## Problem to solve
List each line of the data that holds the word "scene".

--- START Information supplied ---

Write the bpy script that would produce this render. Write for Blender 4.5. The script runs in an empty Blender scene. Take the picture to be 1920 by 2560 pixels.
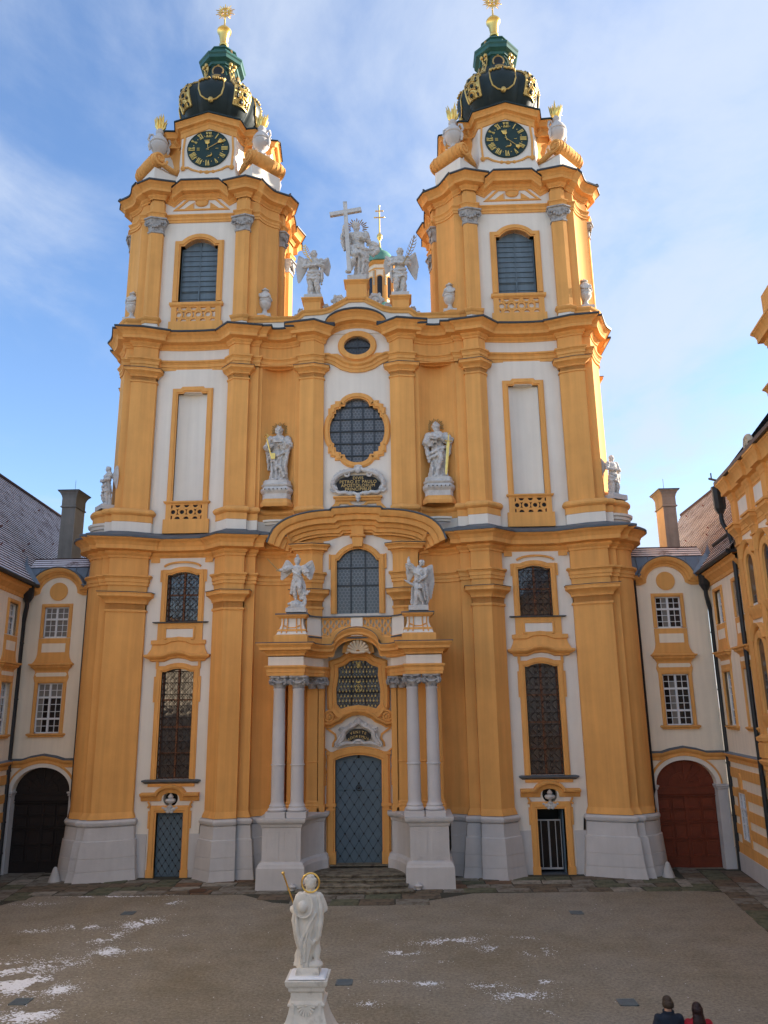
import bpy, bmesh, math, random
from math import sin, cos, pi, radians, atan2, sqrt
from mathutils import Vector, Matrix, noise, geometry
random.seed(7)
SC = bpy.context.scene
COL = SC.collection

# ------------------------------------------------------------------ camera
CAM = Vector((2.246, -36.0, 6.947))
_pi, _ro, _ya = radians(14.328), radians(0.781), radians(-1.5376)
_right = Vector((cos(_ya), -sin(_ya), 0)); _fw = Vector((sin(_ya), cos(_ya), 0)); _up = Vector((0, 0, 1))
_f = _fw * cos(_pi) + _up * sin(_pi); _u2 = -_fw * sin(_pi) + _up * cos(_pi)
_r3 = _right * cos(_ro) - _u2 * sin(_ro); _u3 = _u2 * cos(_ro) + _right * sin(_ro)
cam_d = bpy.data.cameras.new('camera'); cam = bpy.data.objects.new('camera', cam_d); COL.objects.link(cam)
M = Matrix((_r3, _u3, -_f)).transposed().to_4x4(); M.translation = CAM
cam.matrix_world = M
cam_d.sensor_fit = 'VERTICAL'; cam_d.sensor_height = 24.0; cam_d.lens = 1932.5 / 2560 * 24.0
cam_d.clip_start = 0.1; cam_d.clip_end = 20000
SC.camera = cam

# ------------------------------------------------------------------ light
SUN_AZ = radians(20.0)     # from +x towards +y : the sun stands to the right, a little behind the facade
SUN_EL = radians(20.0)
sd = Vector((cos(SUN_EL) * cos(SUN_AZ), cos(SUN_EL) * sin(SUN_AZ), sin(SUN_EL)))
sl = bpy.data.lights.new('sun', 'SUN'); sl.energy = 3.2; sl.angle = radians(0.6); sl.color = (1.0, 0.90, 0.76)
so = bpy.data.objects.new('sun', sl); COL.objects.link(so)
so.rotation_euler = sd.to_track_quat('Z', 'Y').to_euler(); so.location = (60, 20, 60)

W = bpy.data.worlds.new('World'); SC.world = W; W.use_nodes = True
nt = W.node_tree; nt.nodes.clear()
def wn(t, **k):
    n = nt.nodes.new(t)
    for a, b in k.items(): setattr(n, a, b)
    return n
def wl(a, b): nt.links.new(a, b)
out = wn('ShaderNodeOutputWorld'); bg = wn('ShaderNodeBackground'); bg.inputs[1].default_value = 0.083
sky = wn('ShaderNodeTexSky', sky_type='NISHITA', sun_disc=False)
sky.sun_elevation = SUN_EL; sky.sun_rotation = atan2(sd.x, sd.y)
sky.air_density = 1.05; sky.dust_density = 0.45; sky.ozone_density = 2.6; sky.altitude = 250
tc = wn('ShaderNodeTexCoord')
sep = wn('ShaderNodeSeparateXYZ'); wl(tc.outputs['Generated'], sep.inputs[0])
def wm(op, a, b=None, c=None, clamp=False):
    n = wn('ShaderNodeMath', operation=op, use_clamp=clamp)
    for i, v in enumerate((a, b, c)):
        if v is None: continue
        if isinstance(v, (int, float)): n.inputs[i].default_value = v
        else: wl(v, n.inputs[i])
    return n.outputs[0]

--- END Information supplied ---

## Output of the task
Write the bpy script that would produce this render. Write for Blender 4.5. The script runs in an empty Blender scene. Take the picture to be 1920 by 2560 pixels.
SC = bpy.context.scene